Marigold Look, Executive Director, Infrastructure, IFM, explained that an exposure to infrastructure can provide resilience in economic downturns due to its inelastic demand. While an investment in infrastructure has typically been the domain of institutional investors, it is now more accessible to other investors.
“Infrastructure provides a foundational platform in a portfolio—and it’s resilient. It also exhibits a high degree of inflation linkage; we see this in port investments and toll roads, for example.”
Bob Sahota, Managing Director and Chief Investment Officer, Revolution Asset Management, explained that there has been a lot of interest in private debt recently. However, as the economy begins to slow, investors should expect to see more defaults. In this environment, investors should look for companies with defendable market share, and that have negotiating power to pass costs on to the consumer and preserve profit margins.
“Investors should avoid discretionary and pro-cyclical businesses, as there’s a risk defaults will increase in the next 12 months.”

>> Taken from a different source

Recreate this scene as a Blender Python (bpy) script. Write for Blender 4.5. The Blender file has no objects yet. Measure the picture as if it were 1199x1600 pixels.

Michael Lukin, Group Managing Partner, Roc Partners, said that activity in the private equity space had been subdued in the past 18 months. This was due to a mismatch in buyer and vendor expectations, largely due to a rise in the cost of debt and uncertainty around the economic outlook. As we move towards the end of 2023, he expects to see an uptick in transaction volumes, with more deal activity anticipated in 2024. When looking for private equity investments, Roc Partners looks for industries with above-GDP growth, such as healthcare and childcare, and avoids companies with heavily indebted capital structures.
“We prefer those businesses that have long runways of growth ahead of them and that can withstand the ups and downs of an economic cycle.”